Gaza est le paradigme de cette capacité de résistance : malgré le siège barbare imposé aux deux millions de personnes et les conditions de vie dramatiques qu’Israël (et l’Égypte) leur impose, Gaza n’est pas la jungle qu’Israël voudrait : on va à l’école, on travaille autant qu’on peut et surtout, on évite la violence interne qui toujours menace des situations d’enfermement et de manque de tout.

Les Palestiniens sont les champions du monde de la résistance et ce, malgré un leadership politique qui n’est pas à la hauteur de ce qu’ils et elles méritent. On fait peut-être le dos rond, mais on ne lâche pas. L’histoire leur a appris que la libération est au bout d’une longue marche et qu’il est impératif d’adapter ses objectifs aux rapports de force. Si les « régimes frères » les ont trahis, les Palestiniens savent qu’ils peuvent néanmoins compter sur la solidarité des peuples arabes et aussi sur celle de millions d’hommes et de femmes à travers le monde qui abhorrent le colonialisme, même quand il se pare des attraits de la modernité et s’autoproclame abusivement « seule démocratie au Moyen Orient ».

Nous avons mentionné les performances économiques et les succès diplomatiques de l’État d’Israël. Mais il serait prématuré de fêter. Dans le domaine politique, l’instabilité est la règle : après 13 ans de pouvoir et quatre élections en deux ans pour tenter d’avoir une majorité et d’échapper à la justice, Benjamin Netanyahou a dû passer la main, empêtré dans des affaires de corruption.

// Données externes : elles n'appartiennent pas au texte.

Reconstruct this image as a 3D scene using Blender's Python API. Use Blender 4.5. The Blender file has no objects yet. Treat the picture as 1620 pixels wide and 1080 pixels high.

La coalition qui s’est constituée pour mettre fin à son règne est hétéroclite et va de l’extrême droite au centre gauche et son étroite majorité dépend du soutien de la Liste arabe unifiée de Mansour Abbas. « Tout sauf Netanyahou » n’est pas un programme politique et les divergences entre les composantes de la coalition gouvernementale sont lourdes de conflits explosifs.

Quand la gauche et la droite s’associent, c’est toujours la gauche qui fait l’essentiel des compromis. Le « gouvernement du changement » ne fait pas exception à cette règle : la colonisation s’accélère, la brutalité des colons et leur mainmise sur de plus en plus de terres arabes sont des phénomènes quotidiens qui jouissent de la complicité de l’armée d’occupation et les maigres promesses faites par le premier ministre Benett au centre gauche, grossièrement mises aux oubliettes. Moins de corruption et un peu plus de mesures sociales – voilà les acquis de la gauche, mais rien dans le domaine des droits des Palestiniens, y compris ceux qui sont citoyens israéliens.